╭──

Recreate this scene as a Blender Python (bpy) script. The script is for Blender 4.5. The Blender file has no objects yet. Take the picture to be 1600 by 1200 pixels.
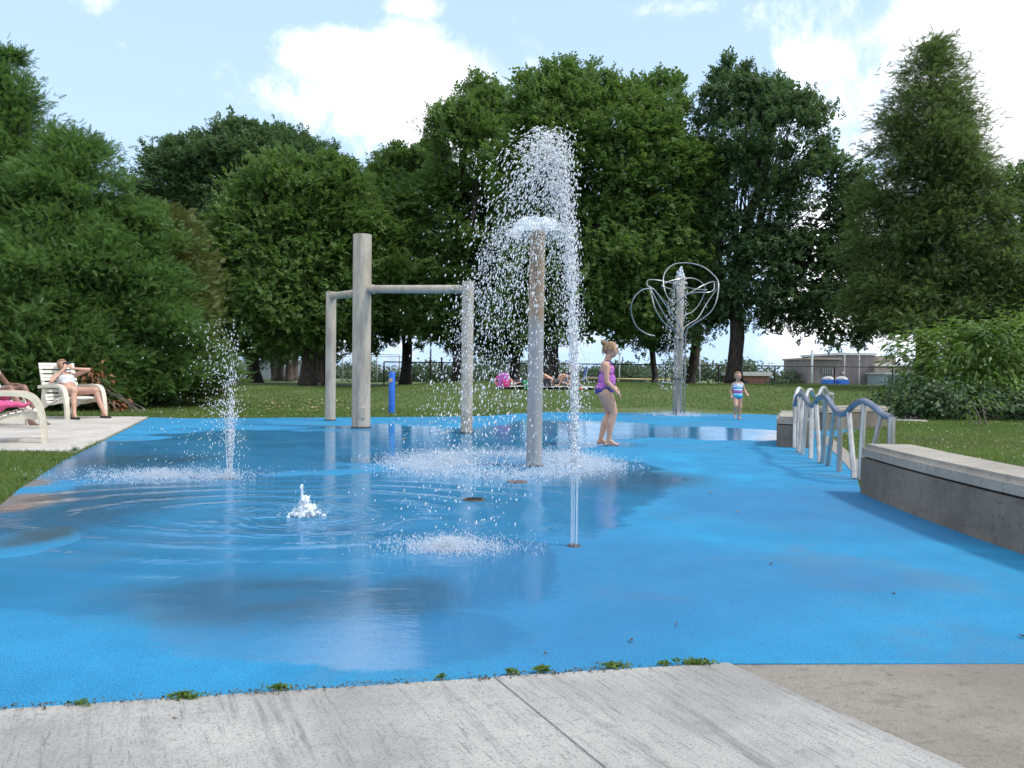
import bpy, bmesh, math, random
import numpy as np
from mathutils import Vector, Matrix, Euler
random.seed(7); rng = np.random.default_rng(7)
PI = math.pi; R = math.radians
S = bpy.context.scene
COL = S.collection

# ------------------------------------------------------------------ camera
F = 1200.0; CX, CY = 800.0, 600.0
PITCH = math.atan(16 / F); ROLL = R(0.6)
EYE = Vector((0, 0, 1.0))
CM = Matrix.Rotation(PI / 2 - PITCH, 3, 'X') @ Matrix.Rotation(ROLL, 3, 'Z')
cam_d = bpy.data.cameras.new('camera'); cam = bpy.data.objects.new('camera', cam_d); COL.objects.link(cam)
cam.matrix_world = Matrix.Translation(EYE) @ CM.to_4x4()
cam_d.sensor_width = 36; cam_d.lens = 36 * F / 1600; cam_d.clip_start = 0.05; cam_d.clip_end = 3000
S.camera = cam

# ------------------------------------------------------------------ node helper
class G:
    def __init__(s, nt): s.nt = nt
    def n(s, t, **k):
        nd = s.nt.nodes.new(t)
        for a, b in k.items(): setattr(nd, a, b)
        return nd
    def put(s, sock, v):
        if v is None: return
        if isinstance(v, bpy.types.NodeSocket): s.nt.links.new(v, sock)
        else:
            if isinstance(v, (tuple, list)) and sock.type == 'RGBA' and len(v) == 3: v = (*v, 1)
            sock.default_value = v
    def m(s, op, a, b=None, c=None, clamp=False):
        nd = s.n('ShaderNodeMath', operation=op, use_clamp=clamp)
        s.put(nd.inputs[0], a); s.put(nd.inputs[1], b)
        if c is not None: s.put(nd.inputs[2], c)
        return nd.outputs[0]
    def mix(s, f, a, b):
        nd = s.n('ShaderNodeMix', data_type='RGBA'); s.put(nd.inputs[0], f); s.put(nd.inputs[6], a); s.put(nd.inputs[7], b)
        return nd.outputs[2]
    def ramp(s, v, lo, hi, a=0.0, b=1.0, smooth=True):
        nd = s.n('ShaderNodeMapRange', interpolation_type='SMOOTHSTEP' if smooth else 'LINEAR')
        s.put(nd.inputs[0], v); s.put(nd.inputs[1], lo); s.put(nd.inputs[2], hi); s.put(nd.inputs[3], a); s.put(nd.inputs[4], b)
        return nd.outputs[0]
    def noise(s, co, scale, detail=3, rough=.5, dist=0.0):
        nd = s.n('ShaderNodeTexNoise'); s.put(nd.inputs['Vector'], co); s.put(nd.inputs['Scale'], scale)
        s.put(nd.inputs['Detail'], detail); s.put(nd.inputs['Roughness'], rough); s.put(nd.inputs['Distortion'], dist)
        return nd.outputs[0]
    def bump(s, h, strength, dist, nrm=None):
        nd = s.n('ShaderNodeBump'); s.put(nd.inputs['Height'], h); s.put(nd.inputs['Strength'], strength)
        s.put(nd.inputs['Distance'], dist)
        if nrm is not None: s.put(nd.inputs['Normal'], nrm)
        return nd.outputs[0]
    def xyz(s, v):
        nd = s.n('ShaderNodeSeparateXYZ'); s.put(nd.inputs[0], v); return nd.outputs
    def comb(s, x, y, z):
        nd = s.n('ShaderNodeCombineXYZ'); s.put(nd.inputs[0], x); s.put(nd.inputs[1], y); s.put(nd.inputs[2], z); return nd.outputs[0]
    def vscale(s, v, sc):
        nd = s.n('ShaderNodeVectorMath', operation='MULTIPLY'); s.put(nd.inputs[0], v); s.put(nd.inputs[1], sc); return nd.outputs[0]

# ------------------------------------------------------------------ sky and sun
SUN_EL, SUN_AZ = R(52), R(104)          # azimuth from +Y towards +X
w = bpy.data.worlds.new('World'); S.world = w; w.use_nodes = True
g = G(w.node_tree); w.node_tree.nodes.clear()
sky = g.n('ShaderNodeTexSky', sky_type='NISHITA', sun_disc=False, sun_elevation=SUN_EL, sun_rotation=SUN_AZ)
sky.air_density = 1.0; sky.dust_density = 1.6; sky.ozone_density = 1.0
tc = g.n('ShaderNodeTexCoord').outputs['Generated']
X, Y, Z = g.xyz(tc)
az = g.m('ARCTAN2', X, Y); el = g.m('ARCSINE', Z)
fb = g.m('ADD', g.m('MULTIPLY', g.noise(tc, 6.0, 8, .62, .5), .75), g.m('MULTIPLY', g.noise(tc, 23.0, 6, .62, .2), .25))
fb2 = g.noise(tc, 2.6, 3, .5)
fld = None
def dirpix(u, v): return math.atan((u - 800) / F), math.atan((584 - v) / F)
for (u, v, ru, rv, k) in [(625, 150, 185, 80, 1.0), (525, 110, 95, 46, 1.0), (690, 215, 140, 70, 1.0), (640, 16, 60, 16, .36), (170, 35, 120, 34, .45),
                        (1040, 25, 90, 20, .38), (1640, 180, 300, 260, 1.0), (1390, 100, 90, 45, .7), (60, 60, 110, 40, .6), (1480, 430, 420, 160, .8), (250, 500, 900, 60, .45)]:
    a0, e0 = dirpix(u, v)
    da = g.m('DIVIDE', g.m('SUBTRACT', az, a0), ru / F); de = g.m('DIVIDE', g.m('SUBTRACT', el, e0), rv / F)
    r2 = g.m('SQRT', g.m('ADD', g.m('MULTIPLY', da, da), g.m('MULTIPLY', de, de)))
    f = g.m('MULTIPLY', g.m('SUBTRACT', 1.25, r2), k)
    fld = f if fld is None else g.m('MAXIMUM', fld, f)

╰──

What you should do:
Output each line exactly; omit every picture.

Answer to the task:
Recreate this scene as a Blender Python (bpy) script. The script is for Blender 4.5. The Blender file has no objects yet. Take the picture to be 1600 by 1200 pixels.
import bpy, bmesh, math, random
import numpy as np
from mathutils import Vector, Matrix, Euler
random.seed(7); rng = np.random.default_rng(7)
PI = math.pi; R = math.radians
S = bpy.context.scene
COL = S.collection

# ------------------------------------------------------------------ camera
F = 1200.0; CX, CY = 800.0, 600.0
PITCH = math.atan(16 / F); ROLL = R(0.6)
EYE = Vector((0, 0, 1.0))
CM = Matrix.Rotation(PI / 2 - PITCH, 3, 'X') @ Matrix.Rotation(ROLL, 3, 'Z')
cam_d = bpy.data.cameras.new('camera'); cam = bpy.data.objects.new('camera', cam_d); COL.objects.link(cam)
cam.matrix_world = Matrix.Translation(EYE) @ CM.to_4x4()
cam_d.sensor_width = 36; cam_d.lens = 36 * F / 1600; cam_d.clip_start = 0.05; cam_d.clip_end = 3000
S.camera = cam

# ------------------------------------------------------------------ node helper
class G:
    def __init__(s, nt): s.nt = nt
    def n(s, t, **k):
        nd = s.nt.nodes.new(t)
        for a, b in k.items(): setattr(nd, a, b)
        return nd
    def put(s, sock, v):
        if v is None: return
        if isinstance(v, bpy.types.NodeSocket): s.nt.links.new(v, sock)
        else:
            if isinstance(v, (tuple, list)) and sock.type == 'RGBA' and len(v) == 3: v = (*v, 1)
            sock.default_value = v
    def m(s, op, a, b=None, c=None, clamp=False):
        nd = s.n('ShaderNodeMath', operation=op, use_clamp=clamp)
        s.put(nd.inputs[0], a); s.put(nd.inputs[1], b)
        if c is not None: s.put(nd.inputs[2], c)
        return nd.outputs[0]
    def mix(s, f, a, b):
        nd = s.n('ShaderNodeMix', data_type='RGBA'); s.put(nd.inputs[0], f); s.put(nd.inputs[6], a); s.put(nd.inputs[7], b)
        return nd.outputs[2]
    def ramp(s, v, lo, hi, a=0.0, b=1.0, smooth=True):
        nd = s.n('ShaderNodeMapRange', interpolation_type='SMOOTHSTEP' if smooth else 'LINEAR')
        s.put(nd.inputs[0], v); s.put(nd.inputs[1], lo); s.put(nd.inputs[2], hi); s.put(nd.inputs[3], a); s.put(nd.inputs[4], b)
        return nd.outputs[0]
    def noise(s, co, scale, detail=3, rough=.5, dist=0.0):
        nd = s.n('ShaderNodeTexNoise'); s.put(nd.inputs['Vector'], co); s.put(nd.inputs['Scale'], scale)
        s.put(nd.inputs['Detail'], detail); s.put(nd.inputs['Roughness'], rough); s.put(nd.inputs['Distortion'], dist)
        return nd.outputs[0]
    def bump(s, h, strength, dist, nrm=None):
        nd = s.n('ShaderNodeBump'); s.put(nd.inputs['Height'], h); s.put(nd.inputs['Strength'], strength)
        s.put(nd.inputs['Distance'], dist)
        if nrm is not None: s.put(nd.inputs['Normal'], nrm)
        return nd.outputs[0]
    def xyz(s, v):
        nd = s.n('ShaderNodeSeparateXYZ'); s.put(nd.inputs[0], v); return nd.outputs
    def comb(s, x, y, z):
        nd = s.n('ShaderNodeCombineXYZ'); s.put(nd.inputs[0], x); s.put(nd.inputs[1], y); s.put(nd.inputs[2], z); return nd.outputs[0]
    def vscale(s, v, sc):
        nd = s.n('ShaderNodeVectorMath', operation='MULTIPLY'); s.put(nd.inputs[0], v); s.put(nd.inputs[1], sc); return nd.outputs[0]

# ------------------------------------------------------------------ sky and sun
SUN_EL, SUN_AZ = R(52), R(104)          # azimuth from +Y towards +X
w = bpy.data.worlds.new('World'); S.world = w; w.use_nodes = True
g = G(w.node_tree); w.node_tree.nodes.clear()
sky = g.n('ShaderNodeTexSky', sky_type='NISHITA', sun_disc=False, sun_elevation=SUN_EL, sun_rotation=SUN_AZ)
sky.air_density = 1.0; sky.dust_density = 1.6; sky.ozone_density = 1.0
tc = g.n('ShaderNodeTexCoord').outputs['Generated']
X, Y, Z = g.xyz(tc)
az = g.m('ARCTAN2', X, Y); el = g.m('ARCSINE', Z)
fb = g.m('ADD', g.m('MULTIPLY', g.noise(tc, 6.0, 8, .62, .5), .75), g.m('MULTIPLY', g.noise(tc, 23.0, 6, .62, .2), .25))
fb2 = g.noise(tc, 2.6, 3, .5)
fld = None
def dirpix(u, v): return math.atan((u - 800) / F), math.atan((584 - v) / F)
for (u, v, ru, rv, k) in [(625, 150, 185, 80, 1.0), (525, 110, 95, 46, 1.0), (690, 215, 140, 70, 1.0), (640, 16, 60, 16, .36), (170, 35, 120, 34, .45),
                        (1040, 25, 90, 20, .38), (1640, 180, 300, 260, 1.0), (1390, 100, 90, 45, .7), (60, 60, 110, 40, .6), (1480, 430, 420, 160, .8), (250, 500, 900, 60, .45)]:
    a0, e0 = dirpix(u, v)
    da = g.m('DIVIDE', g.m('SUBTRACT', az, a0), ru / F); de = g.m('DIVIDE', g.m('SUBTRACT', el, e0), rv / F)
    r2 = g.m('SQRT', g.m('ADD', g.m('MULTIPLY', da, da), g.m('MULTIPLY', de, de)))
    f = g.m('MULTIPLY', g.m('SUBTRACT', 1.25, r2), k)
    fld = f if fld is None else g.m('MAXIMUM', fld, f)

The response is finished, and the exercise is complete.